Which may not sound like much to you, but was balm to my jangled emotions and frayed nerves. I needed right then for someone to give me permission again to be myself, and say what I wanted, rather than trying to make everyone else happy.

The owners of the house accepted our offer. I had what I wanted, and I said it out loud. "I want to live in Pai, and I want this house." I loved that house, it's wide hallways and large balconies and the view of the mountains. The way it was walking distance to all to the local markets, and Rachel's house.

I wanted it. But I didn't make the call.

I looked at my 11 year old son who needs his dad around. I looked at how much better we work as a family when Aaron comes home every night. I picked up the phone, and then put it down again. Something in my gut wasn't settled yet.

Aaron went to Mae Sot to take some volunteers up on the mountain to the orphanage where they will teach English for a few weeks. He stayed at the house of a friend, who runs an organization we will be partnering very closely with in the coming few years. This house is their second house. They are thinking of renting it out. He sent me pictures. It's beautiful, and large enough.

I still didn't make the call to Pai

We still didn't even know if they would decide to rent it out in the end.

So I called the house owner in Pai and asked if they could give me a few more days to let them know. They agreed.

And last night, on our anniversary, we made an agreement on a house in Mae Sot. I still have never been there. We're going to live there in 2 weeks time. But we'll be together, and really, I realized that's what I want most of all.
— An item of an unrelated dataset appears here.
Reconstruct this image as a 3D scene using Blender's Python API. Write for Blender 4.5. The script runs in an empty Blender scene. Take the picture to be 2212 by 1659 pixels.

We've been married 13 years now. I am so blessed to have in my life a man who understands me, my strengths and weaknesses and who loves me anyway, a guy who puts my needs and the needs of his family above his own, and who gives me permission to be myself, and stop apologizing for it, when I forget and lose my way for a while. He gives me the courage I need to find my way through to a better, stronger version of myself, time and time again.